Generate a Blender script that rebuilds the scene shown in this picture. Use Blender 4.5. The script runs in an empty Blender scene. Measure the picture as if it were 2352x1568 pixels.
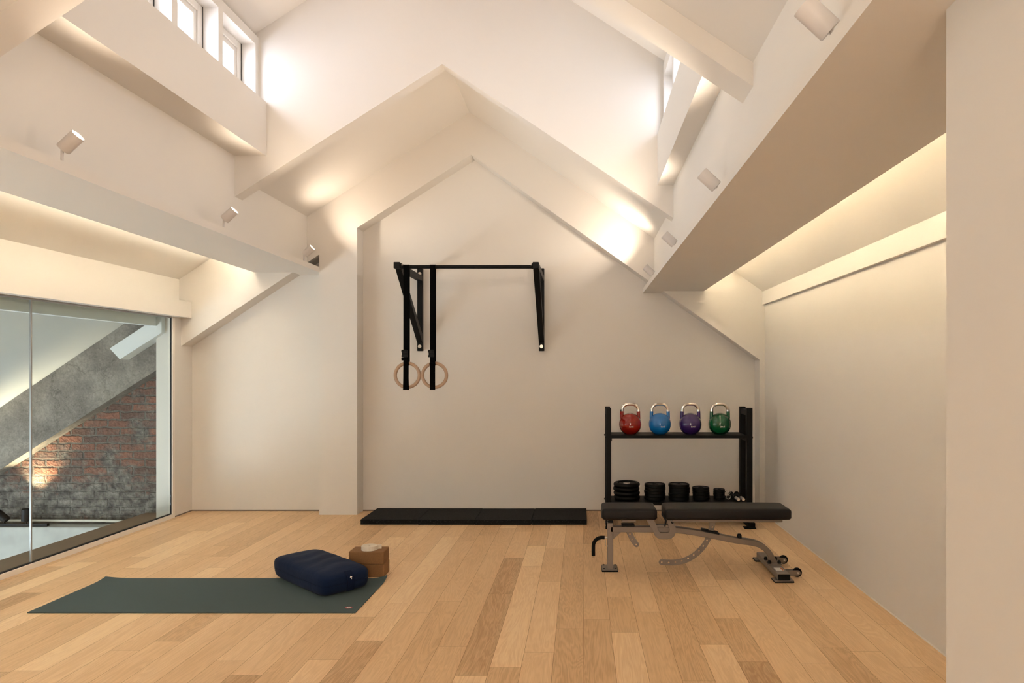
import bpy, bmesh, math, random
from mathutils import Vector, Matrix
random.seed(7)
C = bpy.context.scene.collection
PI = math.pi
F, VX, VY, H = 1568.0, 1336.0, 852.0, 1.34      # focal length (px), vanishing point, eye height

def P(px, py, Y):
    "point of the photo at depth Y -> (X, Z)"
    return ((px - VX) * Y / F, H - (py - VY) * Y / F)

# ------------------------------------------------------------------ materials
def lin(c):
    return tuple((v / 255 / 12.92) if v / 255 <= .04045 else ((v / 255 + .055) / 1.055) ** 2.4 for v in c) + (1,)

def mat(name, rgb, rough=.5, metal=0., bump=0., bscale=200., var=0., vscale=20., spec=.5, coat=0.):
    m = bpy.data.materials.new(name); m.use_nodes = True
    nt = m.node_tree; n = nt.nodes; l = nt.links
    b = n['Principled BSDF']
    col = lin(rgb)
    b.inputs['Base Color'].default_value = col
    b.inputs['Roughness'].default_value = rough
    b.inputs['Metallic'].default_value = metal
    b.inputs['Specular IOR Level'].default_value = spec
    b.inputs['Coat Weight'].default_value = coat
    b.inputs['Coat Roughness'].default_value = .05
    tc = n.new('ShaderNodeTexCoord')
    if var:
        nz = n.new('ShaderNodeTexNoise'); nz.inputs['Scale'].default_value = vscale; nz.inputs['Detail'].default_value = 6
        l.new(tc.outputs['Object'], nz.inputs['Vector'])
        mx = n.new('ShaderNodeMix'); mx.data_type = 'RGBA'
        mx.inputs[6].default_value = tuple(v * (1 - var) for v in col[:3]) + (1,)
        mx.inputs[7].default_value = tuple(min(1, v * (1 + var)) for v in col[:3]) + (1,)
        l.new(nz.outputs['Fac'], mx.inputs[0]); l.new(mx.outputs[2], b.inputs['Base Color'])
    if bump:
        nz = n.new('ShaderNodeTexNoise'); nz.inputs['Scale'].default_value = bscale; nz.inputs['Detail'].default_value = 4
        l.new(tc.outputs['Object'], nz.inputs['Vector'])
        bp = n.new('ShaderNodeBump'); bp.inputs['Strength'].default_value = bump; bp.inputs['Distance'].default_value = .002
        l.new(nz.outputs['Fac'], bp.inputs['Height']); l.new(bp.outputs['Normal'], b.inputs['Normal'])
    return m

M = {}
M['paint'] = mat('warm white paint', (226, 220, 212), .8, bump=.12, bscale=90, var=.012, vscale=3, spec=.25)
M['out_paint'] = mat('white plaster beyond glass', (238, 240, 238), .8, bump=.15, bscale=60, var=.03, vscale=4, spec=.2)
M['plaster'] = mat('rough white plaster', (172, 171, 165), .9, bump=1., bscale=25, var=.22, vscale=9)
M['fixture'] = mat('white powder coat', (214, 208, 204), .55, bump=.05)
M['black'] = mat('black powder coat', (5, 5, 5), .5, bump=.2, bscale=500, spec=.22)
M['steel_black'] = mat('black rack steel', (5, 5, 5), .55, bump=.2, bscale=400, spec=.22)
M['webbing'] = mat('black webbing', (4, 4, 4), .95, bump=.6, bscale=600, spec=.1)
M['plastic'] = mat('black plastic', (6, 6, 6), .5, spec=.25)
M['rubber'] = mat('black cast rubber', (5, 5, 5), .7, bump=.3, bscale=400, spec=.2)
M['iron'] = mat('black plate rubber', (4, 4, 4), .5, bump=.15, bscale=300, spec=.22)
M['chrome'] = mat('polished chrome', (225, 220, 214), .12, 1.)
M['satin'] = mat('satin chrome', (226, 220, 212), .38, .85)
M['bolt'] = mat('zinc bolt', (205, 200, 190), .3, 1.)
M['frame'] = mat('silver grey powder coat', (134, 122, 112), .42, .35, bump=.1, bscale=600)
M['vinyl'] = mat('black vinyl', (13, 10, 9), .5, bump=.3, bscale=700, spec=.3)
M['birch'] = mat('pale birch wood', (182, 152, 126), .5, bump=.1, var=.08, vscale=40)
M['cork'] = mat('brown cork', (138, 98, 60), .85, bump=.6, bscale=500, var=.3, vscale=260)
M['tape'] = mat('cream cotton webbing', (236, 224, 206), .9, bump=.5, bscale=900)
M['aluminium'] = mat('brushed aluminium', (168, 166, 165), .4, .8)
M['gasket'] = mat('black gasket', (22, 24, 26), .7)
M['shadow_gap'] = mat('grey shadow gap profile', (120, 106, 94), .7)
M['sill'] = mat('cream painted frame', (238, 230, 220), .6)
M['red_k'] = mat('red enamel', (150, 24, 9), .16, coat=.6, spec=.5)
M['blue_k'] = mat('blue enamel', (12, 112, 186), .16, coat=.6)
M['purple_k'] = mat('purple enamel', (58, 32, 98), .16, coat=.6)
M['green_k'] = mat('green enamel', (8, 84, 48), .16, coat=.6)
M['white'] = mat('white print', (236, 232, 226), .6)
M['red'] = mat('red print', (178, 40, 44), .7)
M['orange'] = mat('orange print', (214, 110, 40), .6)
M['pipe'] = mat('white conduit', (226, 218, 204), .5)

def emit(name, rgb, s):
    m = bpy.data.materials.new(name); m.use_nodes = True
    b = m.node_tree.nodes['Principled BSDF']
    b.inputs['Base Color'].default_value = lin(rgb)
    b.inputs['Emission Color'].default_value = lin(rgb)
    b.inputs['Emission Strength'].default_value = s
    return m
M['lens'] = emit('lit lens', (255, 232, 200), 14)

def glass(name, tint, refl=.03):
    m = bpy.data.materials.new(name); m.use_nodes = True
    nt = m.node_tree; n = nt.nodes; l = nt.links
    n.remove(n['Principled BSDF'])
    tr = n.new('ShaderNodeBsdfTransparent'); tr.inputs['Color'].default_value = tint
    gl = n.new('ShaderNodeBsdfGlossy'); gl.inputs['Roughness'].default_value = .01
    ge = n.new('ShaderNodeNewGeometry')           # two-sided Schlick reflectance of a thin pane
    dt = n.new('ShaderNodeVectorMath'); dt.operation = 'DOT_PRODUCT'; l.new(ge.outputs['Normal'], dt.inputs[0]); l.new(ge.outputs['Incoming'], dt.inputs[1])
    ab = n.new('ShaderNodeMath'); ab.operation = 'ABSOLUTE'; l.new(dt.outputs['Value'], ab.inputs[0])
    su = n.new('ShaderNodeMath'); su.operation = 'SUBTRACT'; su.inputs[0].default_value = 1; l.new(ab.outputs[0], su.inputs[1])
    pw = n.new('ShaderNodeMath'); pw.operation = 'POWER'; pw.inputs[1].default_value = 5; l.new(su.outputs[0], pw.inputs[0])
    fr = n.new('ShaderNodeMath'); fr.operation = 'MULTIPLY_ADD'; fr.inputs[1].default_value = .5; fr.inputs[2].default_value = refl; l.new(pw.outputs[0], fr.inputs[0])
    mx = n.new('ShaderNodeMixShader')
    l.new(fr.outputs[0], mx.inputs[0]); l.new(tr.outputs[0], mx.inputs[1]); l.new(gl.outputs[0], mx.inputs[2])
    l.new(mx.outputs[0], n['Material Output'].inputs['Surface'])
    return m
M['glass'] = glass('cool tinted glass', (.90, .955, .96, 1), .02)
M['pane'] = glass('window glass', (.97, .98, 1, 1), .03)

def cloth(name, a, b2, wr=1.):
    m = bpy.data.materials.new(name); m.use_nodes = True
    nt = m.node_tree; n = nt.nodes; l = nt.links; b = n['Principled BSDF']
    tc = n.new('ShaderNodeTexCoord')
    n1 = n.new('ShaderNodeTexNoise'); n1.inputs['Scale'].default_value = 350
    mp = n.new('ShaderNodeMapping'); mp.inputs['Scale'].default_value = (14, 3.5, 6)
    n2 = n.new('ShaderNodeTexNoise'); n2.inputs['Scale'].default_value = 1; n2.inputs['Detail'].default_value = 3; n2.inputs['Distortion'].default_value = .7
    l.new(tc.outputs['Object'], n1.inputs['Vector']); l.new(tc.outputs['Object'], mp.inputs[0]); l.new(mp.outputs[0], n2.inputs['Vector'])
    mx = n.new('ShaderNodeMix'); mx.data_type = 'RGBA'; mx.inputs[6].default_value = lin(a); mx.inputs[7].default_value = lin(b2)
    l.new(n1.outputs['Fac'], mx.inputs[0]); l.new(mx.outputs[2], b.inputs['Base Color'])
    ad = n.new('ShaderNodeMath'); ad.operation = 'MULTIPLY_ADD'; ad.inputs[1].default_value = .06
    l.new(n1.outputs['Fac'], ad.inputs[0]); l.new(n2.outputs['Fac'], ad.inputs[2])
    bp = n.new('ShaderNodeBump'); bp.inputs['Strength'].default_value = wr; bp.inputs['Distance'].default_value = .012
    l.new(ad.outputs[0], bp.inputs['Height']); l.new(bp.outputs['Normal'], b.inputs['Normal'])
    b.inputs['Roughness'].default_value = .95; b.inputs['Sheen Weight'].default_value = .05
    b.inputs['Specular IOR Level'].default_value = .15
    return m
M['navy'] = cloth('navy cotton', (15, 28, 54), (23, 38, 67), .30)
M['navy_strap'] = cloth('navy cotton strap', (10, 22, 48), (16, 30, 58), .2)
M['mat_green'] = mat('dark green yoga mat', (74, 87, 87), .85, bump=.5, bscale=500, var=.08, vscale=300, spec=.3)

# speckled rubber tiles
def speckle():
    m = mat('speckled rubber', (8, 8, 8), .8, bump=.5, bscale=350, spec=.25)
    nt = m.node_tree; n = nt.nodes; l = nt.links; b = n['Principled BSDF']
    tc = n.new('ShaderNodeTexCoord'); v = n.new('ShaderNodeTexVoronoi'); v.inputs['Scale'].default_value = 230
    l.new(tc.outputs['Object'], v.inputs['Vector'])
    sp = n.new('ShaderNodeSeparateColor'); l.new(v.outputs['Color'], sp.inputs[0])
    r = n.new('ShaderNodeValToRGB'); r.color_ramp.elements[0].position = .93; r.color_ramp.elements[0].color = lin((8, 8, 8))
    r.color_ramp.elements[1].position = .97; r.color_ramp.elements[1].color = lin((52, 52, 52))
    l.new(sp.outputs[0], r.inputs[0]); l.new(r.outputs[0], b.inputs['Base Color'])
    return m
M['tile'] = speckle()

# oak planks
def oak():
    m = bpy.data.materials.new('oak planks'); m.use_nodes = True
    nt = m.node_tree; n = nt.nodes; l = nt.links; b = n['Principled BSDF']
    uv = n.new('ShaderNodeUVMap'); uv.uv_map = 'UVMap'
    at = n.new('ShaderNodeAttribute'); at.attribute_name = 'plank'
    sp = n.new('ShaderNodeSeparateColor'); l.new(at.outputs['Color'], sp.inputs[0])
    su = n.new('ShaderNodeSeparateXYZ'); l.new(uv.outputs[0], su.inputs[0])
    sc = n.new('ShaderNodeMath'); sc.operation = 'MULTIPLY'; sc.inputs[1].default_value = 40.; l.new(sp.outputs[1], sc.inputs[0])
    cb = n.new('ShaderNodeCombineXYZ'); l.new(su.outputs[0], cb.inputs[0]); l.new(su.outputs[1], cb.inputs[1]); l.new(sc.outputs[0], cb.inputs[2])
    def mapn(s):
        q = n.new('ShaderNodeMapping'); q.inputs['Scale'].default_value = s; l.new(cb.outputs[0], q.inputs[0]); return q
    def noise(s, d=6, dist=0.):
        q = n.new('ShaderNodeTexNoise'); q.inputs['Scale'].default_value = 1; q.inputs['Detail'].default_value = d; q.inputs['Distortion'].default_value = dist
        l.new(mapn(s).outputs[0], q.inputs['Vector']); return q
    fine = noise((260, 7, 1), 4, .4)                 # fine pores
    broad = noise((9, 1.1, 1), 3, .6)                # cathedral field
    tone = noise((5, .8, 1), 3, 0.)
    # growth rings from the broad field
    mu = n.new('ShaderNodeMath'); mu.operation = 'MULTIPLY'; mu.inputs[1].default_value = 95; l.new(broad.outputs['Fac'], mu.inputs[0])
    si = n.new('ShaderNodeMath'); si.operation = 'SINE'; l.new(mu.outputs[0], si.inputs[0])
    ramp = n.new('ShaderNodeValToRGB'); e = ramp.color_ramp.elements
    e[0].position = 0; e[0].color = lin((184, 144, 102)); e[1].position = 1; e[1].color = lin((247, 214, 169))
    e2 = ramp.color_ramp.elements.new(.38); e2.color = lin((219, 180, 135))
    e3 = ramp.color_ramp.elements.new(.72); e3.color = lin((234, 196, 151))
    def add(a, ka, b_, kb, c0=0.):
        q = n.new('ShaderNodeMath'); q.operation = 'MULTIPLY_ADD'; l.new(a, q.inputs[0]); q.inputs[1].default_value = ka
        if b_ is None: q.inputs[2].default_value = c0
        else:
            w = n.new('ShaderNodeMath'); w.operation = 'MULTIPLY_ADD'; l.new(b_, w.inputs[0]); w.inputs[1].default_value = kb; w.inputs[2].default_value = c0
            l.new(w.outputs[0], q.inputs[2])
        return q
    s1 = add(sp.outputs[0], .80, si.outputs[0], .085, -.26)
    s2 = add(fine.outputs['Fac'], .55, None, 0)
    s3 = n.new('ShaderNodeMath'); s3.operation = 'ADD'; l.new(s1.outputs[0], s3.inputs[0]); l.new(s2.outputs[0], s3.inputs[1])
    s4 = add(tone.outputs['Fac'], .45, s3.outputs[0], 1, -.12)
    l.new(s4.outputs[0], ramp.inputs[0]); l.new(ramp.outputs[0], b.inputs['Base Color'])
    b.inputs['Roughness'].default_value = .46; b.inputs['Specular IOR Level'].default_value = .35
    bp = n.new('ShaderNodeBump'); bp.inputs['Strength'].default_value = .12; bp.inputs['Distance'].default_value = .001
    l.new(fine.outputs['Fac'], bp.inputs['Height']); l.new(bp.outputs['Normal'], b.inputs['Normal'])
    return m
M['oak'] = oak()
M['gap'] = mat('plank gap', (140, 100, 68), .9)
M['board'] = mat('weathered board', (128, 104, 82), .8, bump=.4, bscale=40, var=.18, vscale=5)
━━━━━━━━
Where a line holds the string "scene", copy that line.

## Answer for this exercise:
Generate a Blender script that rebuilds the scene shown in this picture. Use Blender 4.5. The script runs in an empty Blender scene. Measure the picture as if it were 2352x1568 pixels.
C = bpy.context.scene.collection